╭──

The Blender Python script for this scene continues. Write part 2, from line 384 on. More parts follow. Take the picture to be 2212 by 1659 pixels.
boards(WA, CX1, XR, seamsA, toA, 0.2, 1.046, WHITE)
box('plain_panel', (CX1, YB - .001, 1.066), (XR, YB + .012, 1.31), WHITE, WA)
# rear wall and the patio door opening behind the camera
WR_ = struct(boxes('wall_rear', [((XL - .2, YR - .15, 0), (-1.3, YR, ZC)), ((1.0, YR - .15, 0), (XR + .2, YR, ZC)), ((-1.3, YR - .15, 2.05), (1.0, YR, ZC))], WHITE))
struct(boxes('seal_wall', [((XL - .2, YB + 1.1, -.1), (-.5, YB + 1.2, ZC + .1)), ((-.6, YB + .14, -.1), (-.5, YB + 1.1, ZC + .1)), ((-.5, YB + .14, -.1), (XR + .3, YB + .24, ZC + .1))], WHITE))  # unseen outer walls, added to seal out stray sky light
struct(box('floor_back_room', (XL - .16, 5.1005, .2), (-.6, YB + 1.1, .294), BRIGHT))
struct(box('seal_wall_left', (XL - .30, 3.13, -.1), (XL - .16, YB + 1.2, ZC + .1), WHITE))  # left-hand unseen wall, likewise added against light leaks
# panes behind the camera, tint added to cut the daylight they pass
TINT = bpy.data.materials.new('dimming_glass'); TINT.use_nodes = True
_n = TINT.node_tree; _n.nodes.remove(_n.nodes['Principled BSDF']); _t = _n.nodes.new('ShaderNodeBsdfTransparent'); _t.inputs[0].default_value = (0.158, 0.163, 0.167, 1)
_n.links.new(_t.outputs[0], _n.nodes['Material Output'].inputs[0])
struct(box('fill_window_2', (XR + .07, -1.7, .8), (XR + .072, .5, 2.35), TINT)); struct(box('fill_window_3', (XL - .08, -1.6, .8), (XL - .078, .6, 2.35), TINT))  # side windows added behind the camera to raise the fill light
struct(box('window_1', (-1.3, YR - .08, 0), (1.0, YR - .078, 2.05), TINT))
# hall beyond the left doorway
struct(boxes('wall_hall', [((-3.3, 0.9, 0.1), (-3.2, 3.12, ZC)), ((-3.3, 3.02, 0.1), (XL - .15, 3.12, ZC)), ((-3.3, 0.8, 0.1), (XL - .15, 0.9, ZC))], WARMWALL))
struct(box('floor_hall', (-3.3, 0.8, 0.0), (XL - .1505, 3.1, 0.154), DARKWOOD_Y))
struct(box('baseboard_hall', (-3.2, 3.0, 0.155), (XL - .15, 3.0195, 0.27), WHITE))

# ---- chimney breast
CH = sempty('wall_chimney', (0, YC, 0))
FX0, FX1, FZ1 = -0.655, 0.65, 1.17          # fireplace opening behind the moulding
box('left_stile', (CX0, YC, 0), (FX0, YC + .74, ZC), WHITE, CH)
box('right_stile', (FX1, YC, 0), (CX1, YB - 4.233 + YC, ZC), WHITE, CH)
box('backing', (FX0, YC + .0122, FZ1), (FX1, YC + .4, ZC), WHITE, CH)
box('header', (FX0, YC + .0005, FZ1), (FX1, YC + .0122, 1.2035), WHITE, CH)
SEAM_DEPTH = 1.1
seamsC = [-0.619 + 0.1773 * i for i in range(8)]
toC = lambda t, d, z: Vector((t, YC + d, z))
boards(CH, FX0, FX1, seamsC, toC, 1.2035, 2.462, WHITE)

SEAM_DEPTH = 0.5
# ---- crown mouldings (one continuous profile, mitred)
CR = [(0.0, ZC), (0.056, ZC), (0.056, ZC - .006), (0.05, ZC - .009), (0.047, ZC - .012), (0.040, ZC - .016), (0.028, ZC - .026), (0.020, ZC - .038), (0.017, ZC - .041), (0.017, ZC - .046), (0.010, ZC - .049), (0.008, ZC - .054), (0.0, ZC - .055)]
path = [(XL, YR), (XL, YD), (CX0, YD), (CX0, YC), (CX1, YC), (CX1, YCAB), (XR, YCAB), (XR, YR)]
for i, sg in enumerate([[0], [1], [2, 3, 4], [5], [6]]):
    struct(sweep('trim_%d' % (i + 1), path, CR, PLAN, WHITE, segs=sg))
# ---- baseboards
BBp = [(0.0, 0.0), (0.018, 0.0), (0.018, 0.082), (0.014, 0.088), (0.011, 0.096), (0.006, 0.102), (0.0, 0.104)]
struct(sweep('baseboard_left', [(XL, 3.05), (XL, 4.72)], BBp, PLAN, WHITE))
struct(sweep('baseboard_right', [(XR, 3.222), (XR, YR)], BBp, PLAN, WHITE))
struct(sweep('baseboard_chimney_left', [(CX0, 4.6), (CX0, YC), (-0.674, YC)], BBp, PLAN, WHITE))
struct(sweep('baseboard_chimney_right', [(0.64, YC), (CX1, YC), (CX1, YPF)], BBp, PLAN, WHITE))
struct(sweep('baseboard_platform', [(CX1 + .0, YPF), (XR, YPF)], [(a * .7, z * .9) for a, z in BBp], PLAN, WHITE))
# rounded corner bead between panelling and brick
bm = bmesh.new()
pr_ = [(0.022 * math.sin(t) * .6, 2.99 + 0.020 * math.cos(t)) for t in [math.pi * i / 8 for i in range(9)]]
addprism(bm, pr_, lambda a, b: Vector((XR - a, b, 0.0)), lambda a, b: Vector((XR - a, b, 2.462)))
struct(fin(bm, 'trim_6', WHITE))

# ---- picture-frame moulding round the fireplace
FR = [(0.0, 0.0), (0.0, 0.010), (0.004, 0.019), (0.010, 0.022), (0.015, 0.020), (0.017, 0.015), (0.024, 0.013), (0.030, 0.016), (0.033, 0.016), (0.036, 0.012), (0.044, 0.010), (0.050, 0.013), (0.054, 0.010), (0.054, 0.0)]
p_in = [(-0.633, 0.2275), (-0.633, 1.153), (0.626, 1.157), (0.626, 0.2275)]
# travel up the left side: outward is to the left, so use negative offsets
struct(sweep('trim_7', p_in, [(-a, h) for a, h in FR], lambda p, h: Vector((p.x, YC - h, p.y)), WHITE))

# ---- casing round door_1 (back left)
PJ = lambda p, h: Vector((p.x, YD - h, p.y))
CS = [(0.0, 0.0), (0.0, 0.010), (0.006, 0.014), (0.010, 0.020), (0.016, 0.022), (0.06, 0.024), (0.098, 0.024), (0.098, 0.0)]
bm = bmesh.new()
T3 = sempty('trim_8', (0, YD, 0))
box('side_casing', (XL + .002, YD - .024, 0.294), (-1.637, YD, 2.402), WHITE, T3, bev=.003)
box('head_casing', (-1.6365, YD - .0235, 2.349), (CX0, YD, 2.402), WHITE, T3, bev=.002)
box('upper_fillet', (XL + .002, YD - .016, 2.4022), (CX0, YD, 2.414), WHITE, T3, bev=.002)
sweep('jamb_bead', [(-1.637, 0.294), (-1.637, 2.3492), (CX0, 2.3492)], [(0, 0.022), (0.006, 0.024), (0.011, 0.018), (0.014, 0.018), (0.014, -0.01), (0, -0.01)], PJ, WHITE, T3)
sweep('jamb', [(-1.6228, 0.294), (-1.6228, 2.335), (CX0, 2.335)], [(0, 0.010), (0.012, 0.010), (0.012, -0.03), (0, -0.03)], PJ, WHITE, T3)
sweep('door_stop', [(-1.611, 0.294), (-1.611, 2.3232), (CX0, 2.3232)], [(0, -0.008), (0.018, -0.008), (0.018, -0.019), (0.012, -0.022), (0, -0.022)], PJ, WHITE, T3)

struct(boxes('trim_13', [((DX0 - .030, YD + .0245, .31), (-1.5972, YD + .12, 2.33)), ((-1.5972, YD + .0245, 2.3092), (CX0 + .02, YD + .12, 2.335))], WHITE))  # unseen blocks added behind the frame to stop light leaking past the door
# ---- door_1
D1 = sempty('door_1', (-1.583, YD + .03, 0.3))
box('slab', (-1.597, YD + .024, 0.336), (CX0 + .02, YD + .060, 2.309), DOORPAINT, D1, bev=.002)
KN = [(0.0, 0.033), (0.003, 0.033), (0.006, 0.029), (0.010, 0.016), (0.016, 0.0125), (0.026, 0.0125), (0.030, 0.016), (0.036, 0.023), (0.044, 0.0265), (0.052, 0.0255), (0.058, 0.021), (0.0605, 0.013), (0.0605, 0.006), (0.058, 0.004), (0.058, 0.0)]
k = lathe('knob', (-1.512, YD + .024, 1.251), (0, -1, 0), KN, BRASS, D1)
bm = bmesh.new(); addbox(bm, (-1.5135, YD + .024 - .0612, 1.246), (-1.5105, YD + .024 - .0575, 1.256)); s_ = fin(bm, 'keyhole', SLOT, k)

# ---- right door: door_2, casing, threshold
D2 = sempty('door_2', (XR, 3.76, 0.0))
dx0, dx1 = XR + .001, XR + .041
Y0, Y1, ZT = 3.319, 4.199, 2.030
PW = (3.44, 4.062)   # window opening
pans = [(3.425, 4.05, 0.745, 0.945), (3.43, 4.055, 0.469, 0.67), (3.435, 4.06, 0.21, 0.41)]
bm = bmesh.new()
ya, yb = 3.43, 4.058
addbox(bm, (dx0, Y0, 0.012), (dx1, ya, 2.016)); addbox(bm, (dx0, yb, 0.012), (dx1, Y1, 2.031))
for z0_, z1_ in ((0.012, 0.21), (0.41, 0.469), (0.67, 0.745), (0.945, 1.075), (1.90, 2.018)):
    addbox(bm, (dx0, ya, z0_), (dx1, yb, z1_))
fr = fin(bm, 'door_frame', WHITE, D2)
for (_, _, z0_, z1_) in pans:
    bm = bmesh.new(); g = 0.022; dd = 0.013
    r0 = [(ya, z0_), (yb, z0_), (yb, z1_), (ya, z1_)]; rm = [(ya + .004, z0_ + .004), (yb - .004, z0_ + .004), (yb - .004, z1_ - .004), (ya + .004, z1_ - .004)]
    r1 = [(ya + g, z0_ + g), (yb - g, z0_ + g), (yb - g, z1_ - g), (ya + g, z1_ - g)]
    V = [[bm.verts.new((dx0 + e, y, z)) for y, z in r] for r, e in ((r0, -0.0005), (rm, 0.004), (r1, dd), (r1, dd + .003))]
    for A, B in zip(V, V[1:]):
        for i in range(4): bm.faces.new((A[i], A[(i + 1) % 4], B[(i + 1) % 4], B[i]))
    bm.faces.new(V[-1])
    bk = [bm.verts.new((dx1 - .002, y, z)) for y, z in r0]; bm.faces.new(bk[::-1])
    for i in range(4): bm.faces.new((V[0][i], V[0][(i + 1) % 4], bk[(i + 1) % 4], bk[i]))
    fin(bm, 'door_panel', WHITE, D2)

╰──

* [Work to complete] Starting at the top of the data above, repeat every line exactly until the line containing "struct(box('baseboard_hall', (-3.2, 3.0, 0.155), (XL" has been given, then stop.

* [Output below]
The Blender Python script for this scene continues. Write part 2, from line 384 on. More parts follow. Take the picture to be 2212 by 1659 pixels.
boards(WA, CX1, XR, seamsA, toA, 0.2, 1.046, WHITE)
box('plain_panel', (CX1, YB - .001, 1.066), (XR, YB + .012, 1.31), WHITE, WA)
# rear wall and the patio door opening behind the camera
WR_ = struct(boxes('wall_rear', [((XL - .2, YR - .15, 0), (-1.3, YR, ZC)), ((1.0, YR - .15, 0), (XR + .2, YR, ZC)), ((-1.3, YR - .15, 2.05), (1.0, YR, ZC))], WHITE))
struct(boxes('seal_wall', [((XL - .2, YB + 1.1, -.1), (-.5, YB + 1.2, ZC + .1)), ((-.6, YB + .14, -.1), (-.5, YB + 1.1, ZC + .1)), ((-.5, YB + .14, -.1), (XR + .3, YB + .24, ZC + .1))], WHITE))  # unseen outer walls, added to seal out stray sky light
struct(box('floor_back_room', (XL - .16, 5.1005, .2), (-.6, YB + 1.1, .294), BRIGHT))
struct(box('seal_wall_left', (XL - .30, 3.13, -.1), (XL - .16, YB + 1.2, ZC + .1), WHITE))  # left-hand unseen wall, likewise added against light leaks
# panes behind the camera, tint added to cut the daylight they pass
TINT = bpy.data.materials.new('dimming_glass'); TINT.use_nodes = True
_n = TINT.node_tree; _n.nodes.remove(_n.nodes['Principled BSDF']); _t = _n.nodes.new('ShaderNodeBsdfTransparent'); _t.inputs[0].default_value = (0.158, 0.163, 0.167, 1)
_n.links.new(_t.outputs[0], _n.nodes['Material Output'].inputs[0])
struct(box('fill_window_2', (XR + .07, -1.7, .8), (XR + .072, .5, 2.35), TINT)); struct(box('fill_window_3', (XL - .08, -1.6, .8), (XL - .078, .6, 2.35), TINT))  # side windows added behind the camera to raise the fill light
struct(box('window_1', (-1.3, YR - .08, 0), (1.0, YR - .078, 2.05), TINT))
# hall beyond the left doorway
struct(boxes('wall_hall', [((-3.3, 0.9, 0.1), (-3.2, 3.12, ZC)), ((-3.3, 3.02, 0.1), (XL - .15, 3.12, ZC)), ((-3.3, 0.8, 0.1), (XL - .15, 0.9, ZC))], WARMWALL))
struct(box('floor_hall', (-3.3, 0.8, 0.0), (XL - .1505, 3.1, 0.154), DARKWOOD_Y))
struct(box('baseboard_hall', (-3.2, 3.0, 0.155), (XL - .15, 3.0195, 0.27), WHITE))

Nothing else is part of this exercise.